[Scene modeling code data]
-- start --

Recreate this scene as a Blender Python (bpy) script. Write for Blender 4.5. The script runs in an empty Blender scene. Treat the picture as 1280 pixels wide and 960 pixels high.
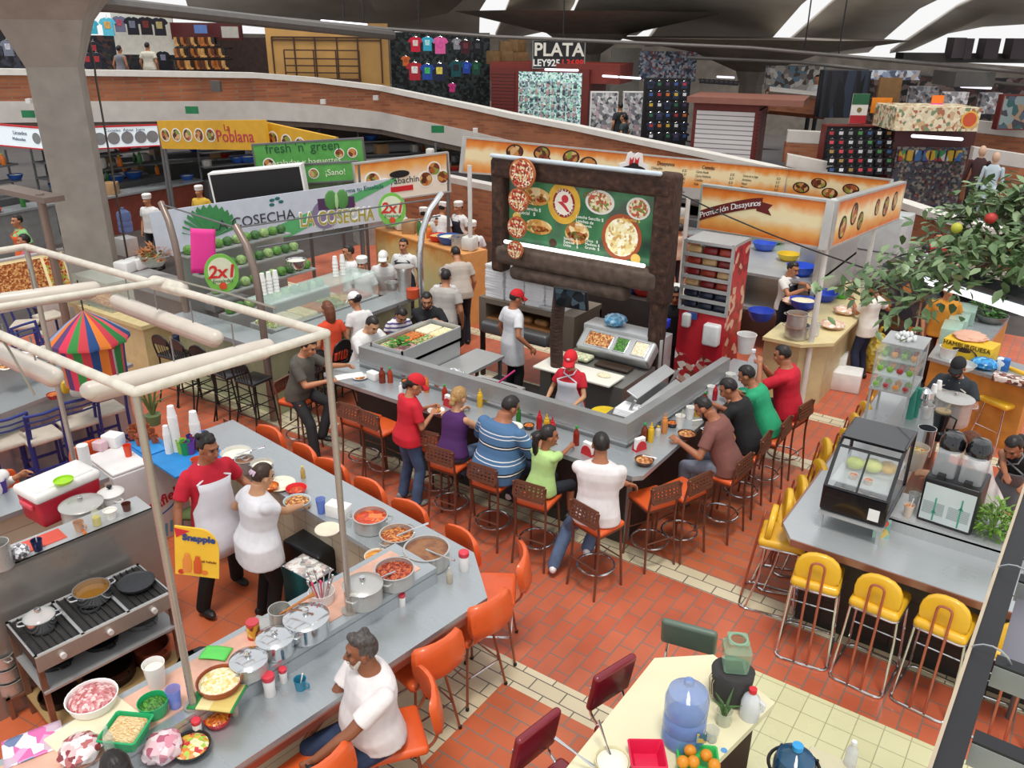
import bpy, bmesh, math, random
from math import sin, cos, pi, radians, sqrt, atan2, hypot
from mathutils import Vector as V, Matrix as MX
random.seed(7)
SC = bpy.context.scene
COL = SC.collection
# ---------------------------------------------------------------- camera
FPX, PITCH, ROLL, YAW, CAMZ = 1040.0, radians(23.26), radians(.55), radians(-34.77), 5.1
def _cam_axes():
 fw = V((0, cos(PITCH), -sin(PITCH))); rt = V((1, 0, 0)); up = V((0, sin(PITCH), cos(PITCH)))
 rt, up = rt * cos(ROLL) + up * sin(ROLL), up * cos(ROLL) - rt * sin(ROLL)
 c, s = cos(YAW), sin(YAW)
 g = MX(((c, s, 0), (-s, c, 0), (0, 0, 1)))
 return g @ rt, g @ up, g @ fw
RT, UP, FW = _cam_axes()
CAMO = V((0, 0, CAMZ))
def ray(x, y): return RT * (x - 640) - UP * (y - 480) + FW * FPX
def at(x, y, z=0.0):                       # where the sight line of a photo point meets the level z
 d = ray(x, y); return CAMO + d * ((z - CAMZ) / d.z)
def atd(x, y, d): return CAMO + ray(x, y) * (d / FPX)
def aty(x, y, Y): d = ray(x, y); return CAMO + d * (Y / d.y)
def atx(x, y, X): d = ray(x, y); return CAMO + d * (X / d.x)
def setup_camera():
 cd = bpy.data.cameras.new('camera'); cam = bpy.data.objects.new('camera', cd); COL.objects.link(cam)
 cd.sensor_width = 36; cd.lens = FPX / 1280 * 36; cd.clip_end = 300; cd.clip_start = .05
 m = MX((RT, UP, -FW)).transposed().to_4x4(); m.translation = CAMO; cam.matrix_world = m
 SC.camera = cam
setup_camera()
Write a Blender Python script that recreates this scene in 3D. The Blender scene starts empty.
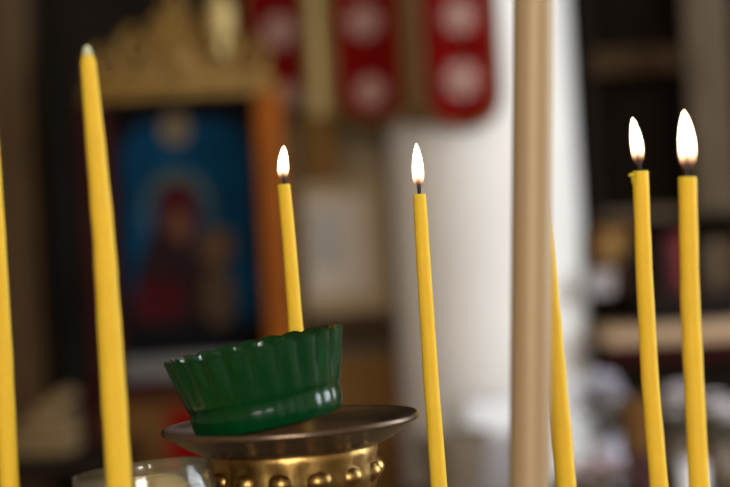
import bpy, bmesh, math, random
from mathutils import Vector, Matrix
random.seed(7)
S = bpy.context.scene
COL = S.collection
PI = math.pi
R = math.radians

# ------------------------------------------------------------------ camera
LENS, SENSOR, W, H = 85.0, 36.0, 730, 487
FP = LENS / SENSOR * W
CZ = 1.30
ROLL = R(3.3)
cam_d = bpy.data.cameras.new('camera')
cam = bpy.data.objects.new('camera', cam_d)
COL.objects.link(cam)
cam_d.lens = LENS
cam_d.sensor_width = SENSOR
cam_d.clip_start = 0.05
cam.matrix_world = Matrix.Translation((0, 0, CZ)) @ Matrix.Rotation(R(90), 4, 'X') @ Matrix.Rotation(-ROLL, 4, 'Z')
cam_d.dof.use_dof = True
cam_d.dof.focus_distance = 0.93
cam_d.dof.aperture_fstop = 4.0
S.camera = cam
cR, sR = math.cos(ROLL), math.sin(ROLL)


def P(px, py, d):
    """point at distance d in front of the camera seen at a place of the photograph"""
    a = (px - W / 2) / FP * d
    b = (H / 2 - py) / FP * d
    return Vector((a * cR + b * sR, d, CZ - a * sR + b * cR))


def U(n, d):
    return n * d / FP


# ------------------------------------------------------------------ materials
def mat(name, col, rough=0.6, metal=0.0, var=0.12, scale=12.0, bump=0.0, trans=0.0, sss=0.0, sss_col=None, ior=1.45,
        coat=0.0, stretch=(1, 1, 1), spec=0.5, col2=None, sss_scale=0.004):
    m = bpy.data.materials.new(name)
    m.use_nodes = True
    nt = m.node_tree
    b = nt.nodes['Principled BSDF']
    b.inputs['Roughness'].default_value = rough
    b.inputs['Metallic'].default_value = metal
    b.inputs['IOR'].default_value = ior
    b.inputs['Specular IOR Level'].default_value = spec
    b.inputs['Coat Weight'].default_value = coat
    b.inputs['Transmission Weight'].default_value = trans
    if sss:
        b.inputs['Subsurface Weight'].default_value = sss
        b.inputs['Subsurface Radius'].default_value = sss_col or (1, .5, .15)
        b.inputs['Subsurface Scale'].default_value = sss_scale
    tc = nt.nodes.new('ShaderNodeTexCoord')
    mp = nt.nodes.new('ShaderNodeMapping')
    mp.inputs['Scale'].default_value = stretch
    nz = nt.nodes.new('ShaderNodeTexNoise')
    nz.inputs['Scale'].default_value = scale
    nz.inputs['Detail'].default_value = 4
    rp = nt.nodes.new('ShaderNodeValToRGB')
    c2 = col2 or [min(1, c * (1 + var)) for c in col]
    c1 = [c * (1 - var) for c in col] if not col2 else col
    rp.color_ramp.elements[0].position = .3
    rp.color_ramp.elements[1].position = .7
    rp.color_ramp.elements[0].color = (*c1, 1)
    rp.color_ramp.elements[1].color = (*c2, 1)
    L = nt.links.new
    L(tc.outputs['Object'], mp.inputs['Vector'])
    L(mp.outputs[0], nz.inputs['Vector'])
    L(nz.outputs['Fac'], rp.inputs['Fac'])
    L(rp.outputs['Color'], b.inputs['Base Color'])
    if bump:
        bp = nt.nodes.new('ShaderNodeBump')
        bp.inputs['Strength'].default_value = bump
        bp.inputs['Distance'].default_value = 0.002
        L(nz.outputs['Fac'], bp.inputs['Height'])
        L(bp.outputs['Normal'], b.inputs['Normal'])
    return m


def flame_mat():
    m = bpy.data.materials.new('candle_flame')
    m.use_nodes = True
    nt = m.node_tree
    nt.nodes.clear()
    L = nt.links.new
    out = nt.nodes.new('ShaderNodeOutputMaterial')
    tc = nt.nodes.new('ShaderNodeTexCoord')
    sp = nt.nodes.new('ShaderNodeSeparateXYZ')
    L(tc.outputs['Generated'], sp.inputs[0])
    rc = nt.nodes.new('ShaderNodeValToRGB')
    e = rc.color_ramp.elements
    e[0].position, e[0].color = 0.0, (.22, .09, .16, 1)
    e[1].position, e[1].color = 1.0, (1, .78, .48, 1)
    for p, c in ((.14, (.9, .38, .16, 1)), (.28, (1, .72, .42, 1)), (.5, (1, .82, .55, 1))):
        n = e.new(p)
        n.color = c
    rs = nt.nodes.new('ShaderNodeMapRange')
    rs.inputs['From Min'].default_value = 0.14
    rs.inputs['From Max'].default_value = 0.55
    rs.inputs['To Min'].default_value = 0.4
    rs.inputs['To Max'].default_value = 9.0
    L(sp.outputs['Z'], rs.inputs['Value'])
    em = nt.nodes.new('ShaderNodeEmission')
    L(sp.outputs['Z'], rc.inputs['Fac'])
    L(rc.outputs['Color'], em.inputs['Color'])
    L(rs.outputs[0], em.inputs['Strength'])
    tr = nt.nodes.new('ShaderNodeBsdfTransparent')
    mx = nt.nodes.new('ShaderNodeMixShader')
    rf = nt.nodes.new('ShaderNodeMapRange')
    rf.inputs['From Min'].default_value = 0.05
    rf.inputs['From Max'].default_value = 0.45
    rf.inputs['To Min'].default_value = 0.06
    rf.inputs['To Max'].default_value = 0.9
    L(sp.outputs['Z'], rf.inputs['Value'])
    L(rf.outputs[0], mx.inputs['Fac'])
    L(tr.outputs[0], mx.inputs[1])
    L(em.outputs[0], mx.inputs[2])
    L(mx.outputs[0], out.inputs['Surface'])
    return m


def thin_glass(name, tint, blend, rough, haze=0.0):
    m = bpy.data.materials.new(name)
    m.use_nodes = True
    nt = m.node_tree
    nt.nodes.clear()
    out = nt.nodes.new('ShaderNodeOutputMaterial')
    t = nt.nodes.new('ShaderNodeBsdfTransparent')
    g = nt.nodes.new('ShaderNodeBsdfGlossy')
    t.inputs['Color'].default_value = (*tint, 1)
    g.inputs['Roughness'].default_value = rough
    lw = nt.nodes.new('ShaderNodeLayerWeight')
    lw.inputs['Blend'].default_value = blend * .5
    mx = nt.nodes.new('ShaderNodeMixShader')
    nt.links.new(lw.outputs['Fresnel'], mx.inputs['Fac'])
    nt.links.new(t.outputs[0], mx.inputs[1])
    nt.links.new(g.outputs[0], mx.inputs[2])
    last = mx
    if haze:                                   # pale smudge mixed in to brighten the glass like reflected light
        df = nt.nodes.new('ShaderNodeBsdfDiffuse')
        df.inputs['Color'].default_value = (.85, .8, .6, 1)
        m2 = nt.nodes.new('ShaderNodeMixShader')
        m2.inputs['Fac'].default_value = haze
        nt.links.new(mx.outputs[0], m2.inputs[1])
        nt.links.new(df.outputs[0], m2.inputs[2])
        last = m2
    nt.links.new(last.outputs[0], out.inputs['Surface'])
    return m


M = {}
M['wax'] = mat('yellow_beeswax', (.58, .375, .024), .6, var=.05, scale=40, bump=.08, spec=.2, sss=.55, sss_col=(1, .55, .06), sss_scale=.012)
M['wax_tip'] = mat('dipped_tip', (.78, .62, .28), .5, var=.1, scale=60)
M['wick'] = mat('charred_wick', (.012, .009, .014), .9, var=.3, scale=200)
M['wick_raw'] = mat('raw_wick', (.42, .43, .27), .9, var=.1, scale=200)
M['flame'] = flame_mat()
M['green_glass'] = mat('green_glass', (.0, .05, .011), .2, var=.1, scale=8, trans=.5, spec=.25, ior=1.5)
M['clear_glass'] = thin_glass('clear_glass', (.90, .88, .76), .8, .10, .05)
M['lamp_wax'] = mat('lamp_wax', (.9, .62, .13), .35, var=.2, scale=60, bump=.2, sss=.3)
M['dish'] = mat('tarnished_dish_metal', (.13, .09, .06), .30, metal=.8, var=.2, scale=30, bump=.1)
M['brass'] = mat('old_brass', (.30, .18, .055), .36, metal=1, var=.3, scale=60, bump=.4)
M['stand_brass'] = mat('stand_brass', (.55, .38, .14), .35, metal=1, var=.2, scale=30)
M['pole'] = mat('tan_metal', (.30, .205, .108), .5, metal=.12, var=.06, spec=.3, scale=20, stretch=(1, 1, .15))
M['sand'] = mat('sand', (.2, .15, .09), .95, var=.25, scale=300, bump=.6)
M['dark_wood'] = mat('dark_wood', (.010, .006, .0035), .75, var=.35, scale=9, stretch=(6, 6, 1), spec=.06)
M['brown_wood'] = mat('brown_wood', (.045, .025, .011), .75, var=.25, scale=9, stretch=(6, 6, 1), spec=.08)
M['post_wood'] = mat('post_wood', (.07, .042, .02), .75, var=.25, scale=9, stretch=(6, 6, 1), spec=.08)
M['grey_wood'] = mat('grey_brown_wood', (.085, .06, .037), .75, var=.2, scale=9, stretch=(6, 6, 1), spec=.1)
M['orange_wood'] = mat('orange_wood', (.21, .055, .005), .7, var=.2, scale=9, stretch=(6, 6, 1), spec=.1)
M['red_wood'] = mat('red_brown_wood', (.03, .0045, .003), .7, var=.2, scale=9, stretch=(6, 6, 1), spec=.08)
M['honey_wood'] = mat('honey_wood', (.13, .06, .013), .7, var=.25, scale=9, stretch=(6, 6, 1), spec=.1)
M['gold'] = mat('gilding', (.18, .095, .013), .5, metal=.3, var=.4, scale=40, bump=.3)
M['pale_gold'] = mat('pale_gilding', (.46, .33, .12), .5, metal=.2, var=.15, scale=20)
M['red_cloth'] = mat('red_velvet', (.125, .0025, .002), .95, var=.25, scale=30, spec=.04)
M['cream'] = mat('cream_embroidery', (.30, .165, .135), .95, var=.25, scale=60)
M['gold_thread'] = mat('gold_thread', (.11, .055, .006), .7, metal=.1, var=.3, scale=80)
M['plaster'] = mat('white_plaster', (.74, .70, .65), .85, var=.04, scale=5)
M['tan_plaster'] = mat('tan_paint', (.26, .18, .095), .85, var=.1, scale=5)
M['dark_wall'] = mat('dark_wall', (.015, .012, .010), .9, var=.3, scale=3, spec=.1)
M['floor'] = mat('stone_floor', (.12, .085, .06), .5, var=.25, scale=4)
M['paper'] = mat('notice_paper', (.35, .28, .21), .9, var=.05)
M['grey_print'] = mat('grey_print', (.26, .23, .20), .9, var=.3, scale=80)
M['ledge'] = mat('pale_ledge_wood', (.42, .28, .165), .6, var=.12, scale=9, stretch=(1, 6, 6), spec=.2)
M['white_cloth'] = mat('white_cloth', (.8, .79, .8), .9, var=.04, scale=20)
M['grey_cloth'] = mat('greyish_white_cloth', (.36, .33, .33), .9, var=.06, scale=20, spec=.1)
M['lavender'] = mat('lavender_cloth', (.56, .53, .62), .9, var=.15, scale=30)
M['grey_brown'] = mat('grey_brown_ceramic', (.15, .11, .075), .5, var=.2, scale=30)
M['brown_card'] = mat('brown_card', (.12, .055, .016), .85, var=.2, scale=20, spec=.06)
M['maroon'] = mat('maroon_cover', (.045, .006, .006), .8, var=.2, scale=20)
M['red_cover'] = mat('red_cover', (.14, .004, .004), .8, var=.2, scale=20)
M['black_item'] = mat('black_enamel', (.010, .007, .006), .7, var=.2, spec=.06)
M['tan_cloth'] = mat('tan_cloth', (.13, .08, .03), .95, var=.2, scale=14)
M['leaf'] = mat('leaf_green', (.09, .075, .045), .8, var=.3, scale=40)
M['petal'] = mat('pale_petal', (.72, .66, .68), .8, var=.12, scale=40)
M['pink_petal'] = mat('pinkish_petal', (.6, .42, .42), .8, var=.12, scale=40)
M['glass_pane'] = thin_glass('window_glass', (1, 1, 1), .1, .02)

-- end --

What you are asked to do: Look through the listing above and count the lines where the string "script" appears. Report the number only.

Expected answer: 2